When it comes to my music, jazz isn't the only influence. I studied the violin for 12 years and I realized that I have songs in which this is noticeable. It's a very important influence for me. Those who listen to classical music might get scared when hearing about jazz. In fact many people who don't usually listen to jazz get scared, but I think that they simply have to open up their hearts and their ears and give it a chance, not to mention that there are so many different styles and types of jazz that I am sure there is at least a tiny part that any listener could resonate with. They might not like free jazz or maybe they might if they like contemporary music... in fact there is such a fine line between them.


I would also talk a little bit about "Angel minus wings", such an interesting project, in which the borders between styles are greatly faded. How did this project come to be, what message do you want to send with this music?

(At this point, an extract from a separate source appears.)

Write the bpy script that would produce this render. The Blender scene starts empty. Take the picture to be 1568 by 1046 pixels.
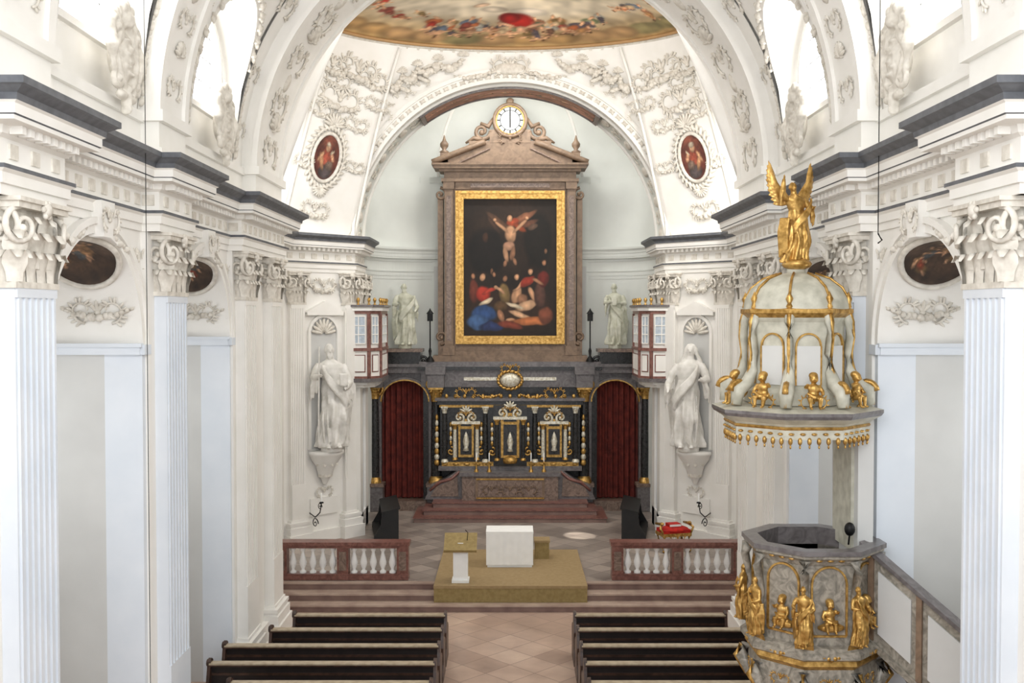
import bpy, math, random
import numpy as np
from mathutils import Matrix, Vector
pi=math.pi
random.seed(3)
# ------------------------------------------------------------ materials
def lin(c):
    return tuple((x/12.92 if x<=0.04045 else ((x+0.055)/1.055)**2.4) for x in c)
def mat(name,c,rough=0.6,metal=0.0,c2=None,scale=4.0,bump=0.0,detail=4,emit=0,distort=0.0):
    m=bpy.data.materials.new(name); m.use_nodes=True
    nt=m.node_tree; b=nt.nodes['Principled BSDF']
    b.inputs['Roughness'].default_value=rough
    b.inputs['Metallic'].default_value=metal
    c=lin(c)
    if c2 is None: c2l=tuple(x*0.9 for x in c)
    else: c2l=lin(c2)
    tc=nt.nodes.new('ShaderNodeTexCoord')
    n=nt.nodes.new('ShaderNodeTexNoise'); n.inputs['Scale'].default_value=scale
    n.inputs['Detail'].default_value=detail; n.inputs['Distortion'].default_value=distort
    nt.links.new(tc.outputs['Object'],n.inputs['Vector'])
    r=nt.nodes.new('ShaderNodeValToRGB')
    r.color_ramp.elements[0].position=0.35; r.color_ramp.elements[1].position=0.65
    r.color_ramp.elements[0].color=(*c2l,1); r.color_ramp.elements[1].color=(*c,1)
    nt.links.new(n.outputs['Fac'],r.inputs['Fac'])
    nt.links.new(r.outputs['Color'],b.inputs['Base Color'])
    if emit:
        b.inputs['Emission Color'].default_value=(*c,1); b.inputs['Emission Strength'].default_value=emit
    if bump:
        bp=nt.nodes.new('ShaderNodeBump'); bp.inputs['Strength'].default_value=bump; bp.inputs['Distance'].default_value=0.02
        nt.links.new(n.outputs['Fac'],bp.inputs['Height']); nt.links.new(bp.outputs['Normal'],b.inputs['Normal'])
    return m
def tilemat(name,c1,c2,mortar,size,rot=0.0,rough=0.4,offset=0.5,wx=1.0):
    m=bpy.data.materials.new(name); m.use_nodes=True; nt=m.node_tree; b=nt.nodes['Principled BSDF']
    b.inputs['Roughness'].default_value=rough
    tc=nt.nodes.new('ShaderNodeTexCoord'); mp=nt.nodes.new('ShaderNodeMapping')
    mp.inputs['Rotation'].default_value=(0,0,rot)
    nt.links.new(tc.outputs['Object'],mp.inputs['Vector'])
    br=nt.nodes.new('ShaderNodeTexBrick'); br.offset=offset
    br.inputs['Color1'].default_value=(*lin(c1),1); br.inputs['Color2'].default_value=(*lin(c2),1); br.inputs['Mortar'].default_value=(*lin(mortar),1)
    br.inputs['Scale'].default_value=1.0; br.inputs['Brick Width'].default_value=size*wx; br.inputs['Row Height'].default_value=size
    br.inputs['Mortar Size'].default_value=0.010
    nt.links.new(mp.outputs['Vector'],br.inputs['Vector'])
    n=nt.nodes.new('ShaderNodeTexNoise'); n.inputs['Scale'].default_value=1.3; n.inputs['Detail'].default_value=5
    nt.links.new(tc.outputs['Object'],n.inputs['Vector'])
    mx=nt.nodes.new('ShaderNodeMixRGB'); mx.blend_type='OVERLAY'; mx.inputs['Fac'].default_value=0.45
    nt.links.new(br.outputs['Color'],mx.inputs['Color1']); nt.links.new(n.outputs['Fac'],mx.inputs['Color2'])
    nt.links.new(mx.outputs['Color'],b.inputs['Base Color'])
    return m
WHITE=mat('white_plaster',(0.945,0.935,0.915),0.7,c2=(0.925,0.915,0.89),scale=2)
STUC=mat('stucco_relief',(0.90,0.88,0.84),0.65,c2=(0.80,0.775,0.73),scale=9,bump=0.25)
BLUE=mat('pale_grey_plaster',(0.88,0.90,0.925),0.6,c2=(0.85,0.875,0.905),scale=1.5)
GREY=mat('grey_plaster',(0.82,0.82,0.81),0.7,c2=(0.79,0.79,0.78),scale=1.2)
SLATE=mat('slate_moulding',(0.40,0.41,0.43),0.5,c2=(0.33,0.34,0.36),scale=8)
APSE=mat('apse_plaster',(0.87,0.88,0.86),0.7,c2=(0.84,0.85,0.83),scale=1.0)
REDM=mat('red_marble',(0.55,0.38,0.34),0.3,c2=(0.42,0.27,0.24),scale=6,distort=2)
BLACKM=mat('black_marble',(0.20,0.20,0.20),0.25,c2=(0.11,0.11,0.11),scale=7,distort=2)
GREYM=mat('grey_marble',(0.47,0.45,0.45),0.3,c2=(0.36,0.34,0.34),scale=5,distort=2)
BRNM=mat('brown_marble',(0.56,0.48,0.43),0.35,c2=(0.40,0.33,0.29),scale=5,distort=3)
PULM=mat('pulpit_marble',(0.66,0.63,0.58),0.35,c2=(0.47,0.45,0.41),scale=7,distort=2)
PALE=mat('canopy_cream',(0.80,0.79,0.73),0.45,c2=(0.68,0.67,0.61),scale=6)
GOLD=mat('gilding',(0.84,0.68,0.40),0.38,0.75,c2=(0.62,0.47,0.23),scale=14,bump=0.3)
SILV=mat('silver_ornament',(0.92,0.91,0.86),0.35,0.3,c2=(0.74,0.70,0.60),scale=18,bump=0.3)
WOOD=mat('walnut_frame',(0.54,0.45,0.37),0.5,c2=(0.44,0.36,0.29),scale=5,distort=1)
PEW=mat('pew_wood',(0.30,0.21,0.17),0.35,c2=(0.20,0.14,0.11),scale=6,distort=1)
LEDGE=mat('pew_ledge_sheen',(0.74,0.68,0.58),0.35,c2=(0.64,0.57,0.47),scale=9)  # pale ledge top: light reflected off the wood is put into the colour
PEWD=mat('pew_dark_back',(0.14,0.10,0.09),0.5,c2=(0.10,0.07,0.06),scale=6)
BLACK=mat('black_wood',(0.08,0.07,0.07),0.5,c2=(0.05,0.05,0.05),scale=6)
CURT=mat('curtain_red',(0.44,0.16,0.12),0.85,c2=(0.32,0.10,0.08),scale=5)
TAN=mat('tan_carpet',(0.63,0.54,0.39),0.9,c2=(0.59,0.50,0.35),scale=12)
OLIVE=mat('brass_cloth',(0.60,0.52,0.33),0.7,c2=(0.54,0.46,0.28),scale=12)
LINEN=mat('white_linen',(0.97,0.97,0.96),0.8,c2=(0.95,0.95,0.94),scale=5)
STATUE=mat('statue_white',(0.91,0.90,0.88),0.45,c2=(0.83,0.82,0.79),scale=6)
STATG=mat('statue_cream',(0.85,0.85,0.79),0.5,c2=(0.74,0.74,0.66),scale=6)
REDC=mat('red_velvet',(0.78,0.12,0.07),0.8,c2=(0.62,0.07,0.05),scale=10)
IRON=mat('iron',(0.12,0.12,0.12),0.5,0.6)
GLASSB=mat('bright_window_glass',(1,1,1),0.5,c2=(0.97,0.98,1),emit=7.0)
LEAD=mat('window_muntin',(0.75,0.76,0.76),0.5)
GLASSD=mat('leaded_glass',(0.76,0.80,0.84),0.15,c2=(0.66,0.70,0.74),scale=12)
CLOCKF=mat('clock_face',(0.80,0.81,0.81),0.5)
FLOORN=tilemat('nave_stone_tiles',(0.78,0.68,0.61),(0.69,0.59,0.53),(0.60,0.51,0.46),0.62,pi/4,0.3,0.0)
FLOORC=tilemat('chancel_stone_tiles',(0.67,0.62,0.58),(0.53,0.49,0.46),(0.46,0.42,0.40),0.5,pi/4,0.35,0.0)
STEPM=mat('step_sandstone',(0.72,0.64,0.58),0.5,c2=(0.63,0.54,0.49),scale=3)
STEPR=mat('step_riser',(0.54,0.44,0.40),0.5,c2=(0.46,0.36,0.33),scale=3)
RINGB=mat('ring_ochre',(.70,.55,.37),.5)
ml=bpy.data.materials.new('painted_canvas'); ml.use_nodes=True
_nt=ml.node_tree; _a=_nt.nodes.new('ShaderNodeAttribute'); _a.attribute_name='Col'
_nt.links.new(_a.outputs['Color'],_nt.nodes['Principled BSDF'].inputs['Base Color'])
_nt.nodes['Principled BSDF'].inputs['Roughness'].default_value=0.7
PAINT=ml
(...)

I made the "Angel minus wings" album together with Tavi Scurtu - the drummer in our Quintet. As I was spending a lot of time at home, I wondered... what would it be like if the two of us made it without live instrumentalists. So that's why, in a way, it happened pretty fast. We made the album in less than a year, because we were just two people working on it, at home and electronically. There were things that only took the two of us. Of course, Michael Acker, Albert Tajti and Dan Mitrofan are featuring in some of the songs on the album. The message, (in fact that's where the title "Angel minus wings" came from) is, for me, a metaphor for the human condition, and I invite the listeners to imagine what it would be like to act like angels, even if they don't have wings, or if their wings are yet to grow. And I invite them to try to go through the world in the most beautiful way possible. And, in some way, I'm diverting the attention toward my first album, "Secret love", which is a love album, a little more personal, more intimate. Here I'm already starting to talk about people from my own experience, obviously, although sometimes I feel that there are some things that come from beyond my experience and I don't feel that I deserve any credit for it.